Editor,
I write this letter as an AE (civil) aspirant weighed down by a question that refuses to leave my conscience: why is the Arunachal Pradesh Public Service Commission allowing the lives of aspirants to remain suspended indefinitely?
The assistant engineer selection examination was advertised collectively for civil, mechanical, and electrical departments and was conducted together. Yet, while the results for mechanical and electrical branches have been declared, the AE (civil) results remain withheld. As per the APPSC examination calendar, this withholding has been linked to the outcome of pending writ petitions.
What must be stated clearly is that more than six months have already passed since these writ petitions were filed. This delay did not begin with the declaration of partial results – it began long before. If six months are insufficient to meaningfully address or expedite a legal matter of such importance, one is compelled to ask: what are the commission’s legal counsels doing? Why does the system appear paralysed when the futures of thousands are at stake?
Equally distressing is the silence from the leadership. What role are the members and the chairman playing when it appears that only the secretary is visible in day-to-day functioning? Does no one else feel the moral responsibility of this delay? Does no one’s heart burn at the thought of aspirants growing older, poorer, and more hopeless with each passing month?

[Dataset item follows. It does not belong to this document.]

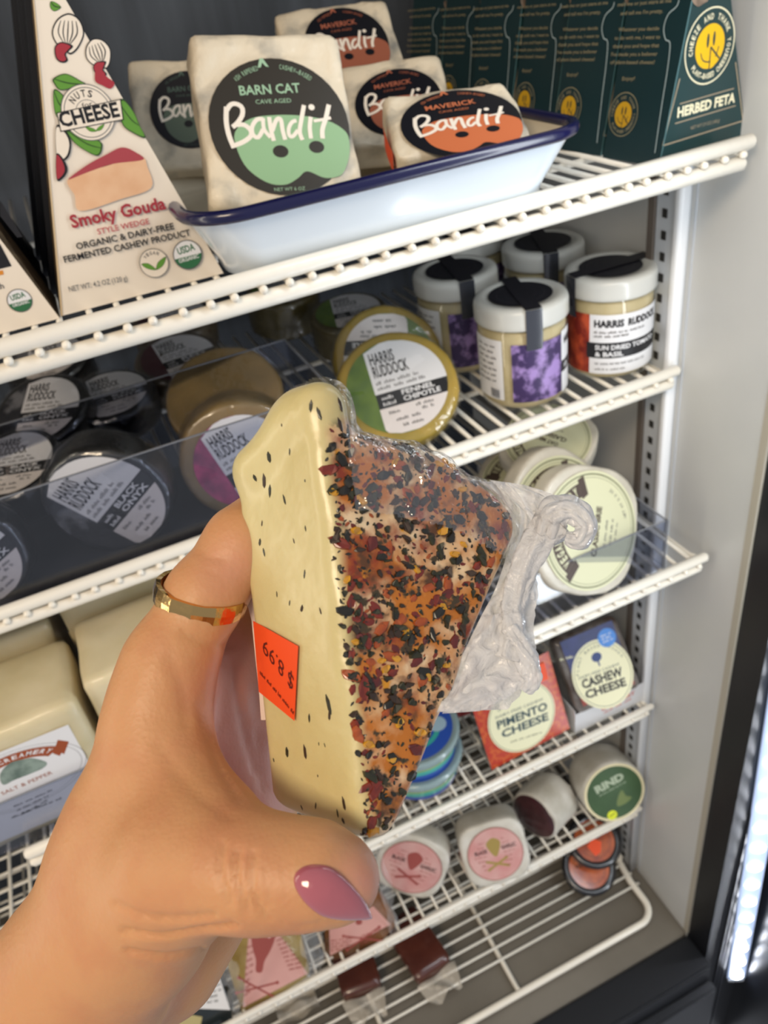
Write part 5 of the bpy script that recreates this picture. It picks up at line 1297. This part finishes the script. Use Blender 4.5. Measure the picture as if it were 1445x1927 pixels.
def samples(n, cond, box_, seed):
    q = random.Random(seed); o = []
    while len(o) < n:
        p = (q.uniform(box_[0], box_[2]), q.uniform(box_[1], box_[3]))
        if cond(*p): o.append(p)
    return o
FB = (570, 740, 990, 1600)
for i, (a, b) in enumerate(samples(95, in_face, FB, 1)): place_flake(CM[i % 7], 'chili_flake', a, b, rng.uniform(.5, 1.25), rng.uniform(.9, 1.5))
for i, (a, b) in enumerate(samples(285, in_face, FB, 2)): place_flake(HM[i % 9], 'herb_flake', a, b, rng.choice((.6, .8, .95, 1.1, 1.3)), rng.uniform(.9, 1.6), lift=.0002)
for i, (a, b) in enumerate(samples(26, in_face, FB, 3)): place_flake(SM[i % 3], 'chili_seed', a, b, rng.uniform(.8, 1.2), 1.2)
def stuff(name, metas, pts_, s0, s1, lab):
    V = []; Fc = []; mi = []; mats_ = []
    for i, (a, b) in enumerate(pts_):
        h_ = hit(cbvh, a, b)
        if h_[0] is None: continue
        me = metas[i % len(metas)]; mt = me.materials[0]
        if mt not in mats_: mats_.append(mt)
        z = h_[1]; x = Matrix.Rotation(rng.uniform(0, 6.28), 3, z) @ z.orthogonal().normalized(); y = z.cross(x); s_ = rng.uniform(s0, s1); o = len(V)
        for vv in me.vertices: V.append(h_[0]+(x*vv.co.x*1.4+y*vv.co.y+z*vv.co.z)*s_-Vector(WO.tolist()))
        for p in me.polygons: Fc.append(tuple(i2+o for i2 in p.vertices)); mi.append(mats_.index(mt))
    o = mesh(name, V, Fc, mats_, wd, mi=mi); o['kind'] = 'stuff'; return o
stuff('fine_herb_specks', HM, samples(560, in_face, FB, 4), .22, .5, '')
stuff('fine_chili_specks', CM, samples(150, in_face, FB, 5), .2, .45, '')
SIDE = [(506, 860, 2.2), (497, 905, 2), (508, 925, 1.8), (545, 850, .8), (530, 800, .7), (585, 765, 1.6), (600, 778, 1.5), (640, 762, 1.8), (574, 905, .7), (535, 940, 1.2), (493, 985, .8), (497, 1040, 1.2), (489, 1020, 1.5), (553, 1018, .7), (575, 995, .8), (573, 1080, 1), (568, 1145, 1.6), (545, 1135, .8), (521, 1118, .7), (603, 1150, .9), (480, 900, 1.8),
        (618, 1325, 2.2), (620, 1345, 1.4), (582, 1352, 1.2), (540, 1415, 2), (574, 1415, 1.8), (600, 1400, .5), (611, 1402, .5), (598, 1460, .6), (568, 1520, .8), (594, 1516, .8), (647, 1512, 1.6), (646, 1545, 1.4), (635, 1530, .9), (528, 1555, 1.6), (543, 1553, 1.2), (515, 1430, .8), (640, 800, 2), (655, 815, 1.8)]
for i, (a, b, s_) in enumerate(SIDE): place_flake(DM[i % 3], 'dill_fleck', a, b, s_*.45, 2.6 if i % 4 else 1.5, lift=.00005, along=True)
# orange price sticker bent onto the narrow side
SQ = [(476, 1168), (561, 1216), (554, 1357), (487, 1302)]
def sq_pt(u, v, e):
    a = np.array(SQ[0])*(1-u)+np.array(SQ[1])*u; b = np.array(SQ[3])*(1-u)+np.array(SQ[2])*u; q = a*(1-v)+b*v
    xq = q[0]+4; h_ = hit(cbvh, xq, q[1])
    while h_[0] is None and xq < q[0]+90: xq += 2; h_ = hit(cbvh, xq, q[1])
    p = np.array(h_[0])
    v_ = MB @ (p-CAM); d_ = -v_[2]
    if q[0] < 500: d_ = d_+.00008*(500-q[0])
    return to_world(pc(q[0], q[1], d_-.0007-e))-WO
v, f = quadg(12, 12, lambda a, b: tuple(sq_pt(a, b, 0))); stk = mesh('price_sticker', v, f, mat('sticker_orange', ''), wd, True); stk['label'] = 'bright orange price sticker reading $ 8.99 upside down'
P = Print(Matrix.Identity(4)); P.z = 0
INKX = mat('ink_print', '#5c1408', .5)
P.text('$ 8.99', (.93, .44), (.20, .17), .21, INKX, .0, up=(-.10, 1)); P.words((.96, .93), (.06, .72), .055, INKX, 4)
st = [tuple(sq_pt(min(max(x, 0), 1), min(max(y, 0), 1), .0002)) for x, y, _ in P.v]
so = mesh('price_print', st, P.f, P.m, stk, mi=P.mi)
# pale paper label edge behind the narrow side
v = []; 
for px_, py_, w_ in ((452, 1085, 3), (463, 1120, 7), (476, 1168, 9), (483, 1240, 8), (489, 1300, 6), (492, 1355, 3)):
    v += [to_world(pc(px_-w_*.3, py_, .1975))-WO, to_world(pc(px_+w_+6, py_, .1965))-WO]
mesh('paper_label', v, [(2*i, 2*i+1, 2*i+3, 2*i+2) for i in range(5)], mat('label_backing', '#e6d3c6', .5), wd)
# film over the wedge
def film_nz(V):
    o = np.empty(len(V))
    for i, p in enumerate(V): o[i] = noise.noise(Vector(p)*170)+.6*noise.noise(Vector((p[0]*420, p[1]*160, p[2]*300)))
    return o
keep = np.isin(np.arange(len(CF)), np.nonzero(((rr_n[CF].mean(1) > RC*.5+RA*.5-.016) & (sd[CF].mean(1) < -.006)))[0])
FF = CF[keep]; uniq, inv = np.unique(FF, return_inverse=True); FV = CV[uniq]+CN[uniq]*(.0012+.0010*film_nz(CV[uniq]))[:, None]
WF = film_mat('tight_wrap', clear=True, fac=.17, rough=.13, bump=.9, bscale=190, fres=1.35)
fo = mesh('plastic_film', to_world(FV)-WO, inv.reshape(-1, 4), WF, wd, True)
# gathered, twisted wrap beside the wedge
def bag_mat():
    m = bpy.data.materials.new('gathered_plastic'); m.use_nodes = True; nt = m.node_tree; nt.nodes.clear(); N = nt.nodes.new; L = nt.links.new
    out = N('ShaderNodeOutputMaterial'); mx = N('ShaderNodeMixShader'); t = N('ShaderNodeBsdfTransparent'); g = N('ShaderNodeBsdfPrincipled'); tr = N('ShaderNodeBsdfTranslucent'); m2 = N('ShaderNodeMixShader')
    g.inputs['Base Color'].default_value = lin('#ffffff'); g.inputs['Roughness'].default_value = .2; g.inputs['Coat Weight'].default_value = .8; tr.inputs[0].default_value = lin('#ffffff')
    m2.inputs[0].default_value = .42; L(g.outputs[0], m2.inputs[1]); L(tr.outputs[0], m2.inputs[2]); mx.inputs[0].default_value = .86
    L(t.outputs[0], mx.inputs[1]); L(m2.outputs[0], mx.inputs[2]); L(mx.outputs[0], out.inputs[0])
    tc = N('ShaderNodeTexCoord'); n = N('ShaderNodeTexNoise'); n.inputs['Scale'].default_value = 160; n.inputs['Detail'].default_value = 4; n.inputs['Distortion'].default_value = 1.2; L(tc.outputs['Object'], n.inputs['Vector'])
    bp = N('ShaderNodeBump'); bp.inputs['Strength'].default_value = .8; bp.inputs['Distance'].default_value = .003; L(n.outputs['Fac'], bp.inputs['Height']); L(bp.outputs[0], g.inputs['Normal'])
    return m
BAG = bag_mat()
def sheet(name, Lc, Rc, nu, nv, amp, fr, seed, par=wd):
    a = spline(Lc, nv+1); b = spline(Rc, nv+1); v = []
    for j in range(nv+1):
        for i in range(nu+1):
            u = i/nu; q = a[j]*(1-u)+b[j]*u
            fold = amp*(sin(u*fr*6.28+j*.22+seed)+.5*sin(u*fr*13+j*.5))*sin(pi*min(1, u*1.3+.1))
            fold += amp*.9*noise.noise(Vector((u*6, j*.35, seed)))
            e = (2.2*noise.noise(Vector((j*1.3, seed, 3))) if i == nu else 0)
            v.append(to_world(pc(q[0]+e*2, q[1]+e, q[2]+fold))-WO)
    f = [(j*(nu+1)+i, j*(nu+1)+i+1, (j+1)*(nu+1)+i+1, (j+1)*(nu+1)+i) for j in range(nv) for i in range(nu)]
    return mesh(name, v, f, BAG, par, True)
gw = sheet('gathered_wrap', [(900, 905, .192), (950, 950, .196), (960, 1010, .197), (935, 1100, .193), (900, 1170, .189), (862, 1250, .184), (822, 1340, .178)],
           [(960, 908, .196), (1010, 985, .198), (1003, 1060, .197), (1012, 1110, .195), (1004, 1190, .192), (1012, 1258, .189), (955, 1335, .184)], 26, 60, .0022, 1.3, 2)
sheet('upper_fold', [(920, 903, .193), (960, 935, .195), (1000, 985, .196), (975, 1050, .195), (960, 1110, .194)], [(985, 912, .195), (1055, 940, .195), (1050, 990, .195), (1010, 1060, .194), (1005, 1130, .193)], 16, 40, .0018, 1.1, 5, gw)
sheet('lower_flap', [(905, 1160, .187), (885, 1220, .183), (860, 1290, .179), (832, 1343, .176)], [(975, 1150, .189), (1002, 1230, .187), (985, 1290, .184), (905, 1338, .179)], 20, 34, .0016, .9, 8, gw)
def rope(name, pts_, rads, seed, ridges=5, par=gw):
    q = spline([pc(*p) for p in pts_], 60); rr = np.interp(np.linspace(0, 1, 60), np.linspace(0, 1, len(rads)), rads)
    q = to_world(q)-WO
    v, f = tube_g([tuple(p) for p in q], [r/1000 for r in rr], 30, rnd=lambda i, a: 1+.22*sin(a*ridges+i*.16+seed)+.12*sin(a*11+i*.3)+.10*noise.noise(Vector((cos(a)*2, sin(a)*2, i*.2+seed))), flat=.75)
    return mesh(name, v, f, BAG, par, True)
rope('twisted_rope', [(950, 1240, .185), (962, 1190, .187), (962, 1140, .190), (985, 1070, .192), (1020, 1010, .193), (1050, 980, .192)], [3.0, 3.0, 2.8, 2.9, 3.6, 4.6], 1)
rope('curled_end', [(1030, 1000, .193), (1045, 965, .191), (1080, 962, .189), (1102, 990, .188), (1088, 1018, .188), (1065, 1012, .189)], [4.2, 4.6, 3.6, 2.8, 2.6, 1.6], 4, 6)
rope('lower_knot', [(955, 1180, .186), (985, 1235, .185), (1000, 1275, .184), (985, 1300, .184)], [2.0, 2.6, 2.4, 1.2], 7, 4)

Civil engineering aspirants have already endured nearly eight years since the last AE (civil) examination. Many are now overage, unemployed, and mentally exhausted. This uncertainty has turned preparation into punishment and hope into anxiety.
The recent film ‘Homebound’ reminds us that when decisions come too late, people are left stranded forever. Likewise, when these results are finally declared, it may already be too late for some aspirants – their eligibility gone, their strength spent, their dreams quietly buried.
This is no longer a routine administrative delay. It is an urgent human crisis.
I also humbly request the Gauhati High Court, Itanagar Bench, to consider the gravity of this matter and deliver a verdict at the earliest possible date. Justice delayed here does not remain abstract – it destroys lives in silence.
This letter is not written to accuse, but to beg for urgency, empathy, and accountability. Aspirants are not files. They are lives waiting to move forward.